21st October 2013 Posted by

Tesco gave some challenging insight to food waste in their report “Tesco and Society: Using our Scale for Good” issued today. Nearly 30,000 tonnes of waste food from the supply chain, store and customer is a big target to work towards, but by my calculations this amounts to around 25kg per Tesco store per day or assuming Tesco’s 30 per cent UK market share, only a few grams of food waste per customer per day.

When you look at the challenge of making small individual changes to impact the significant consolidated amount, you see the scale of change we face to, not only, the supply market but also the consumer buying and consumption patterns.

I’ve been thinking this morning about my own use pattern and repeatedly come back to buying less more often as one change that could contribute to less food waste in my household. Finding and prioritising time to do that extra shopping with work, family and other commitments is a challenge but not one to be avoided.

Making sure that in trying to solve one problem we do not create other issues is an area that requires evidence, careful analysis and innovative approaches. Packing salad in smaller bags may reduce food waste, but might create more plastic bag waste.
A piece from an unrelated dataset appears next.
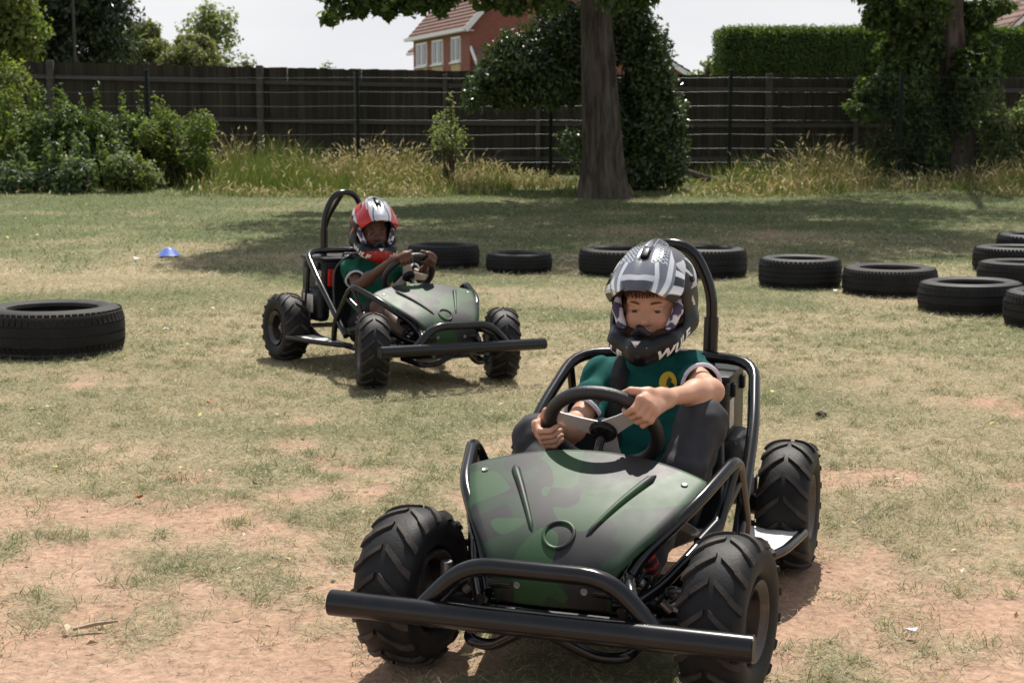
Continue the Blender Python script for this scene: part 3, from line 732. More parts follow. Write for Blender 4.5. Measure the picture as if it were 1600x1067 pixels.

Shopping for less more often might save food waste but might increase the cost and environmental burden through the extra ‘consumer shopping miles’. Being more seasonal in our consumption patterns, buying loose pack rather than pre-packed food, buying less more often, collecting or getting delivered in the most efficient manner, are all areas where the retailers, Government, recycling and resource industry and consumer need to work together to find and deliver the right answers.

In my opinion, convincing people that it’s the small things that count is one of our biggest challenges. Would you be worried if you wasted a few grams of food per day or would you think that’s acceptable? According to WRAP’s figures we waste millions of tonnes of food every year, comprising millions of us wasting small amounts every day. Saving £480 per year for the average household by avoiding wasting food (WRAP estimate) is no small number, but daily it amounts to the price of a newspaper or less than a pint of beer. Scale is the real challenge here and is the real food for thought.